Wu made the prediction at the China-ASEAN Business and Investment Summit, a sister event of the First China-ASEAN Exposition (CAEXPO). Both opened yesterday in Nanning, the capital of south China's Guangxi Zhuang Autonomous Region.
China's trade with its Southeast Asian neighbors has prospered since 1990, rising an average of 20 percent annually and hitting US$78.2 billion in 2003. ASEAN has been China's fifth largest trading partner for 11 consecutive years.
Wu also called for joint efforts from both sides to diversify trading, with focuses on machinery, electronics products and commodities with high added value.
China encourages domestic enterprises to import from ASEAN countries and intends to accelerate this campaign.
ASEAN is an important source of foreign funds for China. As of June this year, ASEAN members had recorded cumulative investment totaling US$34 billion.
Conversely, China's investment in ASEAN has been on the rise in recent years for a cumulative total of US$1.0 billion, and the government will continue steering domestic companies toward investment in the region.
China hopes to fast-track the establishment of the China-ASEAN free trade area (FTA). Regional economic integration is a growing trend amid the tide of globalization.

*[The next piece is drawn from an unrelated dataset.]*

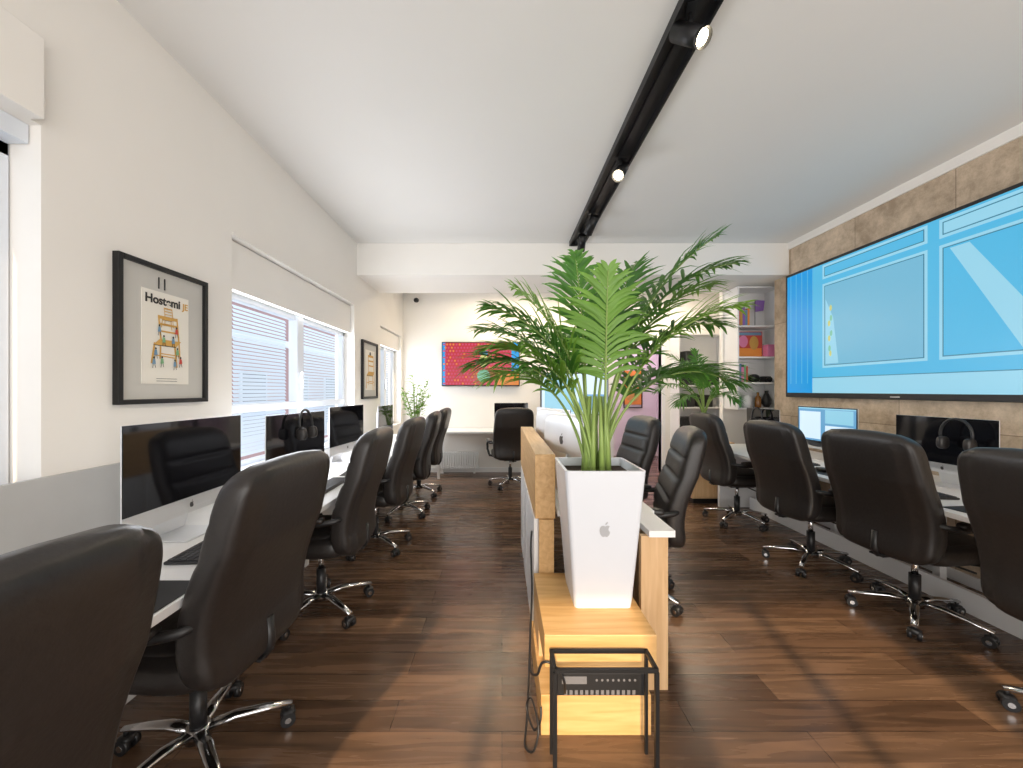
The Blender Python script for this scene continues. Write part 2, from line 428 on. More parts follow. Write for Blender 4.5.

"China and ASEAN should team up," said Wu. "Only by doing so can we grasp opportunities, meet challenges ... and withstand fierce global competition."
China and ASEAN signed a comprehensive economic cooperative framework agreement in 2002 that is expected to lead to the establishment of the world's largest FTA by 2010. The area includes 1.7 billion consumers with a combined gross domestic product of US$2 trillion.
In September, the two sides completed negotiations on the trade of goods and will begin to implement tariff cuts in 2005.
The next phases of the FTA will concern trading of services and investment.
At the summit, ASEAN leaders expressed confidence in the concept and establishment of the FTA.
"The FTA will prove good for both," said Cambodian Prime Minister Hun Sen. "ASEAN has benefited from a more developed China."